And a concomitant post by Damien Thompson regarding a group that calls itself Muslims Against Sharia. We should be so lucky. Still ... remember what Jeremiah prophesied:
"For the sons of Judah have done evil in my sight, says the LORD; they have set their abominations in in the house which is called by my name, to defile it. And they have built the high place of Topheth, which is in the valley of the son of Hinnom, to burn their sons and their daughters in the fire; which I did not command, nor did it come into my mind ... [7,30-31]
... conversion always means coming out of the crowd. When Peter heard the cock crow, it was curing him of that little crowd he gathered with around the charcoal fire at Jesus’ trial. When Paul is knocked down on the road to Damascus and he hears the word ‘persecution’, he is being pulled out of the crowd, of the mob.Contrition is the truest form of knowledge, a wise man once said. So may it be.

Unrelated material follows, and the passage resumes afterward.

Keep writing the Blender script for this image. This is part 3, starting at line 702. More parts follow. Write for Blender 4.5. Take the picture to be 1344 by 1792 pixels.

It is/was in both cases for them and is, I think, the revelation of the cross that brings us out of the crowd for absolutely obvious reasons, once you think about it, because the crowd is brought together and it generates its social camaraderie precisely in those events that are structurally indistinguishable from the crucifixion. The crowd produces the crucifixion. So it is in identifying with the victim of the crowd that one comes out of the crowd. So the cross is the thing that brings us out of the crowd in the Christian economy of things.
So the birth of subjectivity, real subjectivity, is conversion. And the cross reveals because it destroys all the illusions, eventually, that allow us to believe in the god of the sacrificers. And once those illusions are taken from us, it is possible then to see the living God, the God of truth, which in human culture is always the God of the victim.